Milei lo hace demagógicamente, por supuesto. Milei es un liberal y, como todo liberal, es igual de degenerado que los “progresistas”, que también son liberales. Milei no es ningún conservador de los valores de las mayorías populares en Argentina, pero simula serlo a sabiendas de que esa simulación es lo único que tiene hoy para agarrarse y no caer en desgracia. Milei existe porque sus antecesores hicieron todo lo que estaba a su alcance para quedar asociados con aquello que el pueblo no quiere y además no hicieron nada para evitar el descalabro económico que se lleva puesta la calidad de vida del pueblo en su mayoría. Milei está agarrado de la nefasta herencia dejada por Macri y por Fernández y por eso no cae aunque lleve a cabo esta masacre económica contra la Argentina. El establishment político la jugó de maravilla en esta: puso al títere que le servirá de chivo expiatorio y además sentó de antemano las condiciones simbólicas para que el títere se sostenga allí todo el tiempo que sea necesario para el cumplimiento de la misión.
El error, finalmente y en esencia, está en no comprender que en este tongo hegemónico hay mucho más consenso que oposición entre el macrismo, el kirchnerismo cristinista y el mileísmo.
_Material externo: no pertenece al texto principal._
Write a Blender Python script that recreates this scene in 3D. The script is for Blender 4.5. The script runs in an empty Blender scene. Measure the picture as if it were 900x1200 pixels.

Hay algo que el establishment político argentino necesita hacer, quizá por exigencia neocolonial de quienes realmente mandan en un mundo cambiante. Hay algo que el establishment político necesita hacer sin pagar los costos de hacerlo y por eso Milei existe, subsiste agarrado de puro humo y en la conciencia de que en tierra de ciegos el tuerto es rey.